Selbstverständlich kann das Konzept der Definitionsmacht auch missbräuchlich verwendet werden. Es gibt sowohl die Möglichkeit einer Fehlbeschuldigung eines Täters, als auch die Möglichkeit eines ungeahndeten Übergriffs auf eine Betroffene. Denn das Konzept Defma sieht auf der einen Seite vor, dass die Meldung eines Übergriffs nicht hinterfragt werden darf, auf der anderen Seite unterbindet es ein Intervenieren von „nicht-betroffenen“ Beteiligten bei sexistischem Verhalten und Übergriffen, solange eine Betroffene die Handlung nicht als Übergriff oder sexistisches Verhalten wahrnimmt. Da Defma keine kollektive Wertung erlaubt, sind AntisexistInnen, die einschreiten wollen, die Hände gebunden sind.
Der kollektive Kampf
Sexismus ist tief in unserer Gesellschaft verankert und ein objektivierbares Problem für die Einheit der Arbeiterklasse. Es ist daher die Aufgabe jeder Organisation, die sich gegen diesen Sexismus stellen will, ihre Mitglieder im Erkennen von Sexismus zu schulen und aktiv an einer Kultur des Aufzeigens und Einschreitens zu arbeiten. Die Grundbedingung um gemeinschaftlich leben zu können und dennoch individuelle Grenzen zu berücksichtigen ist die Kommunikation, die Transparenz. Unsere Moral, Umgangsregeln, entstehen aus der gemeinschaftlichen Kommunikation und Interaktion. Wenn eine subjektive Grenze überschritten wird, muss das respektiert und untersucht werden, um mit unsolidarischem Verhalten rückwirkend aber auch zukünftig korrekt umzugehen. Die Entscheidung über disziplinäre sowie präventive Maßnahmen muss dennoch kollektiv und demokratisch passieren, um Probleme nicht zu individualisieren und sicherzustellen, dass unser Verständnis für Übergriffe geschärft wird. Psychische und physische Verletzungen zu verhindern ist ein sehr individueller Akt und dennoch muss ein Kollektiv dafür die Verantwortung tragen.
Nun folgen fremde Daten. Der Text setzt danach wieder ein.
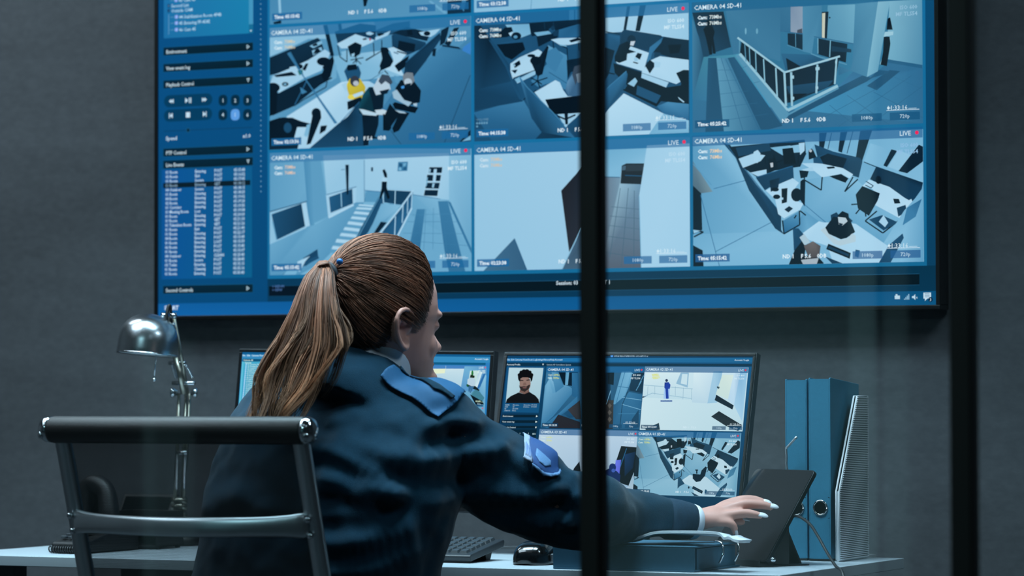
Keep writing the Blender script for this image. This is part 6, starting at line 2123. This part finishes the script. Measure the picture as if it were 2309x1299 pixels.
# under-layer following the skull
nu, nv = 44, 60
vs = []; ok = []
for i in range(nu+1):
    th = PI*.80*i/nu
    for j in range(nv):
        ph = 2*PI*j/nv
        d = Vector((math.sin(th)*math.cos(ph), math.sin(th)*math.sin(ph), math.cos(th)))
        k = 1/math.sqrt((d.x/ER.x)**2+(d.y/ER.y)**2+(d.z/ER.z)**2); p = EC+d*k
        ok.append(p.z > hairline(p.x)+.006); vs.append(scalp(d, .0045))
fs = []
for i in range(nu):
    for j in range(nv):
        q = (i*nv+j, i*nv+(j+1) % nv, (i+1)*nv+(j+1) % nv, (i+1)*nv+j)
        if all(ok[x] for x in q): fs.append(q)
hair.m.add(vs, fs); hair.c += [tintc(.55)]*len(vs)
count = 0
while count < 4200:
    d = Vector((rnd.gauss(0, 1), rnd.gauss(0, 1), rnd.gauss(0, 1))).normalized()
    k = 1/math.sqrt((d.x/ER.x)**2+(d.y/ER.y)**2+(d.z/ER.z)**2); p = EC+d*k
    hl_ = hairline(p.x)
    if p.z < hl_ or d.dot(KN) > .96: continue
    edge = p.z < hl_+.018
    if not edge and rnd.random() < .45: continue
    count += 1
    lay = rnd.random()
    vol = .006+.010*max(0, d.z)+.006*lay
    wob = rnd.uniform(-.02, .02); ph = rnd.uniform(0, 6)
    P = []
    n = 11
    side = d.cross(KN).normalized()
    for i in range(n):
        t = i/(n-1)
        q = slerp(d, KN, t*.985)
        q = (q+side*(wob*math.sin(PI*t)+.012*math.sin(ph+5*t)*math.sin(PI*t))).normalized()
        rise = min(1, t*5+ (0.25 if not edge else .05))
        up = .004+vol*rise*(1-.35*t)+.004*max(0, q.z)*math.sin(PI*t)
        P.append(scalp(q, up))
    k = (.95+.25*math.sin(9*d.x+7*d.z+4*d.y)*.6+rnd.uniform(-.2, .2))*(1.1 if lay > .6 else .94)
    hair.add(P, rnd.uniform(.0005, .00095), [tintc(k*.9), tintc(k*1.05), tintc(k)], 3, .8)
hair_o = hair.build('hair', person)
# wispy short hairs at the nape and temple
pt = Strands()
KP = H(-.104, -.002, .090)
def prow(y, e):
    """left (e=-1) and right (e=1) edges of the ponytail in the photograph"""
    L = np.interp(y, [590, 620, 660, 700, 750, 800, 850, 900, 945, 985], [722, 690, 672, 660, 636, 606, 585, 578, 574, 580])
    R = np.interp(y, [590, 620, 660, 700, 740, 780, 820, 860, 900, 945, 985], [752, 752, 756, 764, 778, 786, 768, 752, 726, 694, 676])
    return L+(R-L)*(e*.5+.5)
DEPTH = [-1.215, -1.245, -1.268, -1.285, -1.305, -1.325, -1.345, -1.365]
def pdepth(y): return float(np.interp(y, [595, 640, 700, 760, 820, 880, 940, 1000], DEPTH))
locks = []
for L in range(84):
    locks.append((rnd.uniform(-1, 1), rnd.uniform(-1, 1), rnd.uniform(0, 6.28), rnd.uniform(.6, 1.25), rnd.choice([820, 870, 900, 930, 950, 960, 970, 985])))
for e, dp, ph, k, yend in locks:
    if e > .55: yend = min(yend, rnd.choice([790, 800, 860, 880]))
    curl = rnd.uniform(5, 17); tone_ = rnd.uniform(.8, 1.2)
    for q in range(24):
        ee = max(-1.05, min(1.05, e+rnd.gauss(0, .06))); dd = dp+rnd.gauss(0, .15)
        P = [KP+Vector((rnd.gauss(0, .004), rnd.gauss(0, .004), rnd.gauss(0, .004))), at(730+8*ee+rnd.gauss(0, 2), 592+4*dd, -1.225-.01*dd)]
        y1 = yend+rnd.gauss(0, 9); n = 15
        for i in range(1, n):
            t = i/(n-1); y = 600+(y1-600)*t
            x = prow(y, ee)+curl*math.sin(ph+t*8.5)*t**1.5*1.25
            if t > .82: x += (t-.82)*60*math.sin(ph*2)
            P.append(at(x, y+rnd.gauss(0, .6), pdepth(y)+.020*dd*(1-.3*t)+.008*math.cos(ph+t*7)*t-.02*math.sin(PI*t)*.6))
        kk = k*tone_*rnd.uniform(.82, 1.18)
        pt.add(P, rnd.uniform(.0005, .0009), [tintc(kk*1.05), tuple(c*kk for c in (152, 102, 79)), tuple(c*kk for c in (172, 124, 95)), tuple(c*kk for c in (190, 144, 110))], 3, .3)
pt.build('ponytail', person)
M_TIE = mat('dark_hair_elastic', (18, 24, 34), .7, var=.2)
tie = MB()
kd = (H(-.125, -.002, .088)-H(-.085, -.002, .092)).normalized()
kc = H(-.1085, -.002, .0905)
a = kd.orthogonal().normalized(); b_ = kd.cross(a)
for dx in (-.006, .001, .007): tie.tube([kc+kd*dx+(a*math.cos(t)+b_*math.sin(t))*.0185 for t in [2*PI*i/24 for i in range(25)]], .0048, 8)
t_o = tie.build('hair_tie', M_TIE, person)
MB().ball(at(766, 590, (kc-CF*.019).y), .006, 12).build('blue_bead', mat('blue_bead', (40, 110, 180), .2), t_o)
finish_canvases()
w = D.worlds.new('dim_room_air'); SC.world = w; w.use_nodes = True
bg = w.node_tree.nodes['Background'] if 'Background' in w.node_tree.nodes else w.node_tree.nodes.new('ShaderNodeBackground')
bg.inputs[0].default_value = (*lin((120, 150, 165)), 1); bg.inputs[1].default_value = .06
SC.view_settings.view_transform = 'Standard'
SC.view_settings.look = 'None'
SC.view_settings.exposure = 0
SC.view_settings.gamma = 1
SC.view_settings.use_curve_mapping = False
SC.cycles.max_bounces = 8
SC.cycles.transparent_max_bounces = 16
SC.cycles.caustics_reflective = False
SC.cycles.caustics_refractive = False
SC.cycles.sample_clamp_indirect = 4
Sozialisiert in einer kapitalistischen Umwelt, ist die Entwicklung von Einfühlungsvermögen für die Grenzen anderer Menschen etwas, woran wir aktiv arbeiten müssen. Es geht um den bestmöglichen Umgang mit den Betroffenen, mit dem individuellen Einzelfall und um den gemeinschaftlichen Kampf von Frauen und Männern gegen Sexismus und das patrarchale Unterdrückungsformen.
Die Befreiung der Frau ist kein individueller Kampf, sondern ein kollektiver. Sich nicht mehr als Teil eines Kollektivs zu verstehen, sondern als EinzelkämpferIn mit Gefühlen und Bedürfnissen, die ohnehin niemand nachempfinden kann, wodurch man sich mit niemandem wirklich verbunden, verpflichtet fühlen kann, spiegelt die Individualisierungstendenz des Kapitalismus wieder. Die Verantwortung liegt nicht bei einzelnen Frauen oder Frauen im Allgemeinen, sondern in der Gesamtheit der Klasse.
Mit dem Ziel die Gleichheit für alle durchzusetzen, müssen wir für jede soziale Reform kämpfen, die das Anliegen der Frauenbefreiung vorantreibt, ihrem unmittelbaren Schutz und der Emanzipation dient. Wir müssen die Unterdrückung der Frauen, als eine von vielen Spaltungsmechanismen im Kapitalismus, begreifen und für deren Überwindung im Klassenkampf einstehen. Nur durch die Zerstörung der Quelle der Unterdrückung, kann Gleichheit geschaffen werden. Der Sozialismus verlangt die Gleichbehandlung aller, unabhängig von Geschlecht, Rasse, Nationalität oder Sexualität, egal ob am Arbeitsplatz, im Gesundheitswesen, im Rechtssystem oder im privaten, öffentlichen oder medialen Raum.